For GYES, employment is not allowed until the child is six months old, after which there are no restrictions.

These measures aim to create a flexible environment where parents can return to work at their own pace without being pressured or penalized financially.

Tax Cuts Unseen in Europe

Recently, the Hungarian Parliament passed four laws designed to make Hungary one of the most family-friendly countries in Europe. The centerpiece of these policies is expanding tax exemption for mothers and reducing the financial burden of raising children. As of July 1st this year, both CSED and GYED will be fully exempt from personal income tax - PIT (SZJA), providing concrete financial relief to families: CSED tax exemption could save families around 78,000 HUF (almost 200 EUR) per month, and GYED around 43,000 HUF (over 106 EUR). CSED payments would would thus reach the level of the mother's gross salary.
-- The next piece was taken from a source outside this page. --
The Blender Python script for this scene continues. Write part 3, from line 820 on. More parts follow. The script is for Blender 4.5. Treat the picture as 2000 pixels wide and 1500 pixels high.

Additionally, most mothers will no longer have to pay PIT. 

Mothers with four or more children have long been exempt, and mothers under 30 are also already eligible. Starting October 1st, mothers with three children will also receive lifelong PIT exemption, regardless of age — a benefit that applies even beyond the child-rearing years, throughout their careers.

Mothers with two children will also be eligible, though through a phased approach. Beginning January 1, 2026, a multi-year program will grant PIT exemption to mothers of two, starting with those under 40 and expanding year by year until all such mothers are covered by 2029.

Prime Minister Viktor Orban pointed out that child-rearing is not only a private matter, but also a national interest, and therefore the government will support those who have and are raising children with targeted measures. The PM said: 

the PIT exemption helps families by an average of HUF 109 000 (about 270 EUR) per month.

Younger and Older People Also Fare Better

The government also supports mothers who have taken out student or worker loans by completely or partially waiving loan repayment depending on the number of chilren.

 Since 2023, if a woman has a child before the age of 30, either during her studies or within two years of graduation, her entire student loan debt is forgiven. Previously, partial forgiveness was granted for the second child (50%) and full forgiveness for the third.

Mothers who did not pursue higher education but took out worker loans can also count on the government. Mothers receive additional benefits on the worker loan established for young people between ages 17 and 25. After childbirth, they may pause repayments for up to two years, and a portion of the debt may be forgiven depending on the number of children — similar to the student loan policy.

The government also recognizes motherhood when calculating retirement eligibility. Years spent raising children count toward the 40 years required for early retirement under Hungary’s special women’s pension scheme.